We ran a bit in the latest issue of the magazine about the new appointments in the marketing department at Verio, and the new marketing strategy ushered in across the company by that move.
The new faces are Ken Giffin, director of marketing, and Wendy Pearson, director of makerting and communications. While Giffin focuses on the Via Verio partner program, Pearson will focus more on the company-wide marketing effort.
Yesterday I met with Wendy Pearson to discuss some of the content of that revamped marketing effort, or the part of it that is complete at this relatively early stage in the redesign.
The new blood in the marketing department starts with Steve Renda, who was made VP of sales and marketing in January of this year. And he brought many of the company’s new faces on board.
But the shift, says Pearson, comes from a mandate at the company to reinvigorate a business that has been not quite stagnant but certainly coasting for a period of a few years.
Verio is one of those hosting companies that deals with the small to medium-sized business market, which can be a pretty broad and vague term when you start to really think about the kind of business that describes. Part of the process at Verio in the last 60 days, says Pearson, has been to really narrow the focus within that realm, partly by trying to characterize those hypothetical customers.
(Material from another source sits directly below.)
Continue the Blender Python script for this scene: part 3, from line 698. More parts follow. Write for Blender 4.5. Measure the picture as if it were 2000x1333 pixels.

At the very high end of a chart she drew that described the importance of IT to a given customer and their competence with IT, she identified a sophisticated, demanding customer that Verio has acknowledged that it just isn’t the customer it is best suited to serve, or most interested in serving.
At the low end, they’ve identified the basic domain-name-and-one-page-website customer that also isn’t really in the mould of what they’re best suited to, or most interested in, serving.
The customers they’re looking at targeting are the kinds of small businesses that are looking toward growing online, changing positions on that chart to move toward more importance of IT, and in some cases a higher rate of competence.
It’s an interesting discussion, this idea of a host narrowing its focus and, if not getting rid of certain customers than at least admitting that “these aren’t the customers we’re interested in serving.”
For Verio, the next step in this process – now that it has really polished the notion of what it means by “SMB” – is identifying the means by which it will target these better-defined SMB customers.